Philippine Cour-Thimann, économiste de la Banque Centrale Européenne, vient de consacrer à cette question une étude détaillée qu’elle a présentée au CEPII le 27 juin dernier. Cette étude est publiée par le Cesifo, l’institut de recherche allemand dirigé par H. W. Sinn. Bien que Sinn ait lui-même des opinions très tranchées sur le sujet – il pense que les soldes Target 2 font peser un risque excessif sur l’économie allemande -, le Cesifo s’est fait un devoir d’animer les débats sur cette question et, donc, de publier des travaux dont les conclusions ne vont pas toutes dans le même sens.

L’étude de P. Cour-Thimann décrit avec précision et pédagogie les mécanismes à l’origine de l’accumulation des créances et dettes entre les banques centrales de la zone Euro. Elle illustre comment ces mécanismes ont joué un rôle essentiel dans le financement externe des pays en crise. Elle s’inscrit, ce faisant, en rupture avec un certain angélisme qui au nom de la défense de l’Euro s’interdisait d’examiner en détail les comptes externes de chaque pays-membre au motif que la zone Euro constituait une union monétaire. Le travail de Mme Cour-Thimann montre bien comment les soldes Target 2 sont des créances et des dettes publiques qui se sont substituées aux créances et aux dettes privées antérieures. Il souligne que, toutes choses égales par ailleurs, les pays excédentaires ont, ce faisant, diminué leur risque puisque les pertes éventuelles de leurs banques centrales seraient –si les règles sont respectées- assumées par la BCE dans son ensemble. Le risque ultime serait donc partagé entre les pays membres au prorata de leur part dans le capital. Ainsi, la Bundesbank détient environ 75% des créances Target 2 mais la part de l’Allemagne au capital de la BCE n’est que de 19%. Ce schéma est néanmoins théorique, tous les pays n’ayant pas la capacité d’absorber des pertes en cas de crise.
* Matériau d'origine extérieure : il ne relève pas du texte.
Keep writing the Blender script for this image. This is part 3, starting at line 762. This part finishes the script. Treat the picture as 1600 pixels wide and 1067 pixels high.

Mme Cour-Thimann aborde également, sans tabou, l’hypothèse d’une sortie de la zone Euro ou d’un éclatement de cette dernière. Une sortie de la zone Euro n’est pas explicitement prévue par les traités qui envisagent en revanche une sortie d’un Etat-membre de l’UE. Mme Cour-Thiman estime que dans le cas « théorique » d’une sortie de la zone Euro à l’occasion d’une sortie de l’UE, un pays devrait solder ses positions Target et, donc, soit rembourser ses dettes, soit réclamer son dû. Les dettes Target entre banques centrales nationales ne sont pas assorties de sûretés, c'est-à-dire de titres que le débiteur remet au créancier pour garantir sa dette mais les prêts des  BCN aux  banques commerciales débitrices le sont.  Si la sortie se produit en période de crise, il y a tout lieu de penser que les  sûretés que détiennent les BCN, des créances sur des débiteurs nationaux jugés éligibles par la BCE, auraient une faible valeur et qu’il faudrait au mieux attendre un certain temps avant que cette valeur ne remonte. Les éventuelles pertes encourues par les BCN créancières seraient supportées par la BCE tout entière et ultimement par les Etats de l’Eurozone au prorata de leur part dans le capital de la BCE. Ce n’est que dans le cas « purement théorique » d’un éclatement complet de la zone Euro que Mme Cour-Thimann envisage que les soldes Target effectifs de chaque BCN seraient pris en compte. Mme Cour-Thimann ne le discute pas mais directement mais on peut raisonnablement supposer que, dans les deux cas, les dettes Target 2 ne seraient pas honorées à court terme.. Contrairement à H. W. Sinn, Paul De Grauwe et Yuemei Ji estiment que cela ne représente pas un risque pour les pays créanciers car ce qui fait la valeur d’une monnaie ce n’est pas la valeur de l’actif de la banque qui l'émet mais le pouvoir d’achat de cette monnaie. Dès lors, tant que l’émission de cette monnaie reste contrôlée de manière à garantir la stabilité des prix, peut importe que la valeur des créances à l’actif de la banque centrale s’effondre.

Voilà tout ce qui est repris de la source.